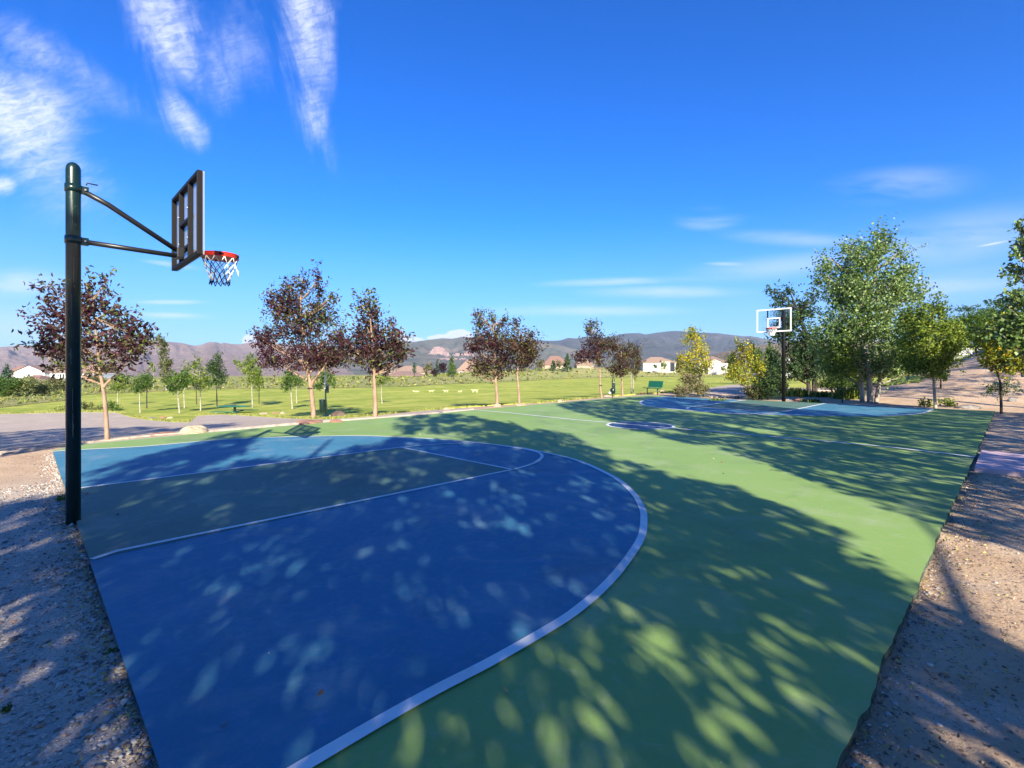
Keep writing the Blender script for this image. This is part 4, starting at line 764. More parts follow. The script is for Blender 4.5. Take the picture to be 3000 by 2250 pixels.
dtree((1945, 1088), [(1946, 1072, 8, 11)], 'lime', 'small light tree at the porch of the tan roofed house', 240)
dtree((2120, 1088), [(2118, 1078, 8, 7)], 'olive', 'low bush in front of the second garage house', 240)
dtree((2148, 1095), cone(2146, 1030, 1090, 16), 'dark', 'dark pine behind the white trunked yellow tree', 200, 'spruce_tree')
dtree((2262, 1100), cone(2255, 1002, 1095, 30), 'green', 'soft green conical tree left of the far hoop pole', 90, 'spruce_tree')
dtree((2215, 1100), [(2215, 1045, 24, 28), (2225, 1075, 28, 20)], 'green', 'broad green tree behind the yellow and green one', 100)

# ------------------------------------------------------------------ trees outside the frame whose shade lies on the court
def inside_poly(P_, x, y):
    x = np.asarray(x); y = np.asarray(y); c = np.zeros(x.shape, bool); n = len(P_); j = n - 1
    for i in range(n):
        xi, yi = P_[i]; xj, yj = P_[j]
        c ^= ((yi > y) != (yj > y)) & (x < (xj - xi) * (y - yi) / (yj - yi + 1e-12) + xi); j = i
    return c
SA = [(-9, -1.0), (-3, 2.3), G(0, 1470), G(187, 1440), G(240, 1385), G(385, 1350), G(495, 1318), G(575, 1304), G(645, 1273), G(720, 1262), G(800, 1256), G(740, 1290), G(700, 1335), G(820, 1348), G(930, 1338), G(1040, 1312), G(1130, 1288), G(1180, 1276), G(1152, 1228), G(1240, 1214), G(1350, 1212), G(1440, 1232), G(1550, 1252), G(1640, 1266), G(1735, 1300), G(1765, 1338), G(1860, 1360), G(1990, 1400), G(2090, 1412), G(2190, 1442), G(2400, 1532), G(2530, 1640), G(2680, 1728), G(2820, 1800), G(3000, 1900), (5.2, -11), (3, -15), (-6, -15), (-12, -8)]
SBp = [G(1625, 1183), G(1760, 1171), G(1900, 1161), G(1960, 1165), G(2100, 1175), G(2150, 1180), G(2200, 1184), G(2330, 1199), G(2400, 1201), G(2560, 1217), (30, -6), (30.5, -8), (31, -12), G(3300, 1350), G(3200, 1640), G(3000, 1605), G(2780, 1548), G(2644, 1505), G(2510, 1450), G(2373, 1405), G(2278, 1372), G(2170, 1335), G(2075, 1292), G(2020, 1299), G(1953, 1283), G(1858, 1262), G(1790, 1232), G(1668, 1202)]
SCp = [W(*q)[:2] for q in ((-200, 1350), (0, 1336), (240, 1302), (430, 1272), (500, 1262), (470, 1252), (330, 1254), (180, 1258), (0, 1270), (-200, 1285))]; print('SC', SCp)
SD = [(38, 2), (37, -9), (38, -14), (60, -16), (60, -2), (48, 1.5)]
ux, uy = cos(SUN_AZ), sin(SUN_AZ); ctn = 1 / math.tan(SUN_EL)
SHADE = [  # trunk x, y, crown radius, lowest and highest leaf, polygon, leaf length, label
    (-12.5, -9.5, 4.0, 3.2, 11), (-6.5, -14.5, 4.4, 3.0, 13), (-1.2, -16.5, 4.6, 3.4, 14.5), (6.8, -15.2, 4.4, 3.2, 14), (13.5, -16.5, 4.6, 3.8, 15.5), (20.5, -18.5, 4.8, 4, 17), (27, -20, 5, 4, 18), (-7.2, -.6, 4.9, 3.5, 10.5), (36, -21, 5, 4, 17), (45, -19, 5, 4, 17), (-9.5, 5.5, 5.2, 3.5, 11.5)]
LBL = ['big shade tree behind and left of the viewer, over the gravel', 'shade tree directly behind the left court corner', 'shade tree directly behind the viewer', 'shade tree behind the right court edge nearest the viewer', 'tall shade tree beside the middle of the right sideline', 'tall shade tree beside the far half of the right sideline', 'shade tree beyond the far right corner of the court', 'shade tree left of the near hoop', 'shade tree beyond the dirt bank, first past the far right corner', 'shade tree beyond the dirt bank, farthest of all', 'shade tree left of the path beyond the near hoop']
acc = {i: [] for i in range(len(SHADE))}
def scatter(poly, dens, seed, zlo, gap, gs):
    r_ = np.random.default_rng(seed); xs = [p[0] for p in poly]; ys = [p[1] for p in poly]; area = (max(xs) - min(xs)) * (max(ys) - min(ys)); n = int(area * dens)
    x = r_.uniform(min(xs), max(xs), n); y = r_.uniform(min(ys), max(ys), n); k = inside_poly(poly, x, y); x = x[k]; y = y[k]
    # gaps: patches stretched along the sun direction, as gaps between boughs are on the ground
    a = x * ux + y * uy; b_ = x * uy - y * ux; near = (x > .3) & (x < 4.5) & (y < -3.5)
    f_ = vn(a * gs * .42 + 31, b_ * gs + 7) * .65 + vn(a * gs * 1.1 + 3, b_ * gs * 2.4 + 17) * .35; f_ = np.where(near, vn(a * gs * 1.9 + 31, b_ * gs * 5.2 + 7) * .7 + vn(a * gs * 3.6 + 3, b_ * gs * 9 + 17) * .3, f_)
    k = f_ < gap(x, y); x = x[k]; y = y[k]
    for gx, gy in zip(x, y):
        zg = float(H(gx, gy))
        for tr_ in range(14):
            z = zlo + (17 - zlo) * r_.uniform() ** 1.7; t = (z - zg) * ctn; hx, hy = gx - ux * t, gy - uy * t; d, l = fl(hx, hy)
            if d > 0 and abs(l / d) < 1.12: continue
            ok = [i for i, s in enumerate(SHADE) if s[3] < z < s[4] and (hx - s[0])**2 + (hy - s[1])**2 < (s[2] * sqrt(max(.05, 1 - ((z - (s[3] + s[4]) / 2) / ((s[4] - s[3]) / 2))**2 * .75)))**2]
            if ok: acc[random.choice(ok)].append((hx, hy, z)); break
gA = lambda x, y: np.where((x > .9) & (x < 3.3) & (y < -5.6), .56, np.where(y > 2.0, .62, np.where((x > -.2) & (x < 7) & (y < 1), .95, .80)))
gB = lambda x, y: np.full(np.shape(x), .78)
scatter(SA, 30, 1, 3.2, gA, 1.5); scatter(SA, 6, 5, 3.2, lambda x, y: np.where((x > -.5) & (x < 7.2) & (y < 1.2) & ~((x > .9) & (x < 3.3) & (y < -5.6)), 1., -1.), 1.5); scatter(SBp, 20, 2, 4.2, gB, 1.1); scatter(SD, 7, 4, 5, lambda x, y: np.full(np.shape(x), .58), 1.0); scatter(SCp, 14, 3, 3.6, lambda x, y: np.full(np.shape(x), .72), 1.6)
for i, s in enumerate(SHADE):
    if len(acc[i]) < 5: continue
    r_ = np.random.default_rng(50 + i); C0 = np.array(acc[i]); z0 = float(H(s[0], s[1])); root = empty('shade_tree', (s[0], s[1], z0)); tag(root, LBL[i], 'tree', 'shade trees behind the court')
    m = 11; LL = .15; pos = C0[:, None] + r_.normal(0, .095, (len(C0), m, 3)); ax = r_.normal(size=(len(C0), m, 3)) + np.array([0, 0, -.3])
    Vv, Fq = leaves(pos.reshape(-1, 3) - np.array([s[0], s[1], z0]), ax.reshape(-1, 3), LL, LL * .75, r_, 0); mesh_np('crown', Vv, Fq, LF['cotton'], r_.integers(0, 3, len(Fq)), root)
    b = MB(); h_ = s[4] * .8; b.tube([(0, 0, -.1), (.1, .05, h_ * .3), (-.1, .1, h_ * .65), (0, 0, h_)], [.26, .2, .13, .04], 10); b.build('trunk', M['barkg'], root)
    b = MB()
    for q in C0[r_.permutation(len(C0))[:36]]:
        e = Vector(q - np.array([s[0], s[1], z0])); a = Vector((0, 0, max(1.8, e.z - .6 * sqrt(e.x**2 + e.y**2)))); a.z = min(a.z, h_); mm_ = (a + e) / 2 + Vector((0, 0, -.15)); okb = True
        for q2 in (a * .4 + mm_ * .6, mm_, (mm_ + e) / 2):
            zz_ = q2.z + z0; gx, gy = q2.x + s[0] + ux * zz_ * ctn, q2.y + s[1] + uy * zz_ * ctn
            if not (inside_poly(SA, np.array([gx]), np.array([gy]))[0] or inside_poly(SBp, np.array([gx]), np.array([gy]))[0] or gy < -7.65 or gx < 0): okb = False
        if not okb: continue
        b.tube([a, mm_, e], [.06, .035, .012], 5, caps=False)
    b.build('branch', M['barkg'], root); print('shade', i, len(C0))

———

> _What you should do_:
Reproduce the data above word for word from its first line through the line that holds "green one', 100)", both ends included; skip pictures.

> _Output for this task_:
Keep writing the Blender script for this image. This is part 4, starting at line 764. More parts follow. The script is for Blender 4.5. Take the picture to be 3000 by 2250 pixels.
dtree((1945, 1088), [(1946, 1072, 8, 11)], 'lime', 'small light tree at the porch of the tan roofed house', 240)
dtree((2120, 1088), [(2118, 1078, 8, 7)], 'olive', 'low bush in front of the second garage house', 240)
dtree((2148, 1095), cone(2146, 1030, 1090, 16), 'dark', 'dark pine behind the white trunked yellow tree', 200, 'spruce_tree')
dtree((2262, 1100), cone(2255, 1002, 1095, 30), 'green', 'soft green conical tree left of the far hoop pole', 90, 'spruce_tree')
dtree((2215, 1100), [(2215, 1045, 24, 28), (2225, 1075, 28, 20)], 'green', 'broad green tree behind the yellow and green one', 100)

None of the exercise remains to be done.